Chi volesse farlo fallire avrebbe un sistema semplice, collaudato: invitare gli elettori a non scomodarsi. A restarsene in casa. Cosicché la loro assenza si sommerebbe a quella degli astensionisti cronici, che rappresentano la vera maggioranza silenziosa, facendo saltare il quorum. Così sono naufragati, per citare gli ultimi casi, il referendum sulle trivelle nel 2016 e quelli sulla giustizia nel 2022. L’unica maniera di smontare il trucco dell’astensione consiste nel coinvolgere gli avversari sfidandoli a competere, a misurarsi con lealtà sul terreno del voto: il che se avvenisse sarebbe bellissimo, anzi stupendo, un esempio fulgido di democrazia partecipata oltre che di fair play da fare invidia al mondo anglosassone, smentendo quel che si dice sul nostro conto; però è bene non farsi illusioni al riguardo. Lo scetticismo di Calenda sembra più che giustificato. A maggior ragione se il referendum venisse inteso come una prova generale di Fronte Popolare, l’Union Sacrée delle sinistre contro Giorgia Meloni.
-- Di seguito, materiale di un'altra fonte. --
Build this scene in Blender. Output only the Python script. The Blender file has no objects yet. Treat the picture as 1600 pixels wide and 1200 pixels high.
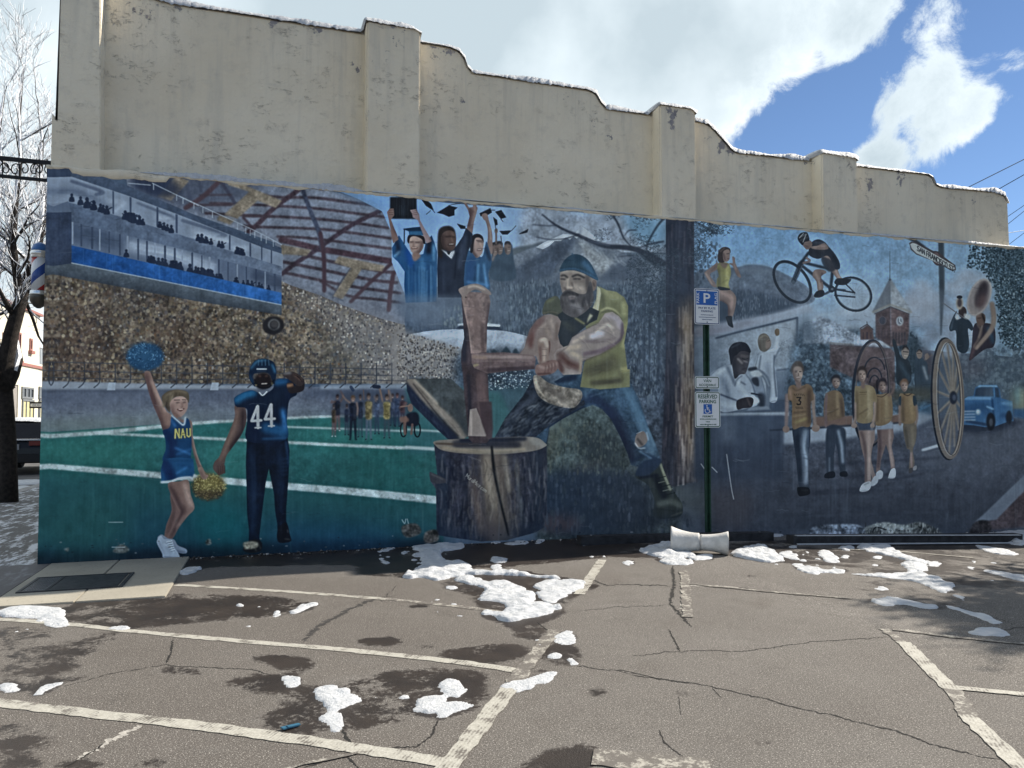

Della nostra premier tutto si può dire tranne che coltivi tendenze suicide. Inoltre sa fare politica. Se dai sondaggi Meloni scoprisse che giocarsela le conviene, figurarsi se perderebbe l’occasione di vincere il referendum per consacrarsi ancora di più Ducetta. Ci si tufferebbe per prima, come un pesce. Qualora invece si accorgesse che il voto rappresenta un rischio, che il referendum sull’autonomia differenziata farebbe da catalizzatore dei maldipancia collettivi, e dunque il governo finirebbe a zampe per aria, Giorgia tutto farebbe tranne che lasciarsi infilzare. Per quanto possibile saboterebbe il quorum indirizzando l’attenzione altrove (e i mezzi per distrarre la pubblica opinione non le mancano affatto). Per cui sembra improbabile, salvo sorprese, che il referendum abbia la strada in discesa. Ma allora, perché viene proposto con tanto entusiasmo, Cassandra a parte?
Perché le vere finalità sembrano altre. Mettere in cattiva luce il centrodestra al Sud, per esempio; gettare il seme della discordia tra Fratelli d’Italia, Forza Italia e Lega sulla disunità d’Italia; infilare una zeppa nel baratto tra l’elezione diretta del premier e l’autonomia differenziata, su cui la maggioranza si regge. Inoltre: dare il senso di un’opposizione viva, coraggiosa, perfino spericolata. Il referendum può allargare le basi di una piattaforma comune in vista delle future elezioni politiche, fra 3 anni e 2 mesi. Vero che arrivarci dopo un fiasco referendario non sarebbe il massimo, avverte a ragione Calenda. Ma in questa fase storica più dei fatti concreti vince la narrazione; più dei risultati è decisiva la gestualità, conta dunque l’atteggiamento, la postura con la schiena eretta. Perfino quando non porta da nessuna parte.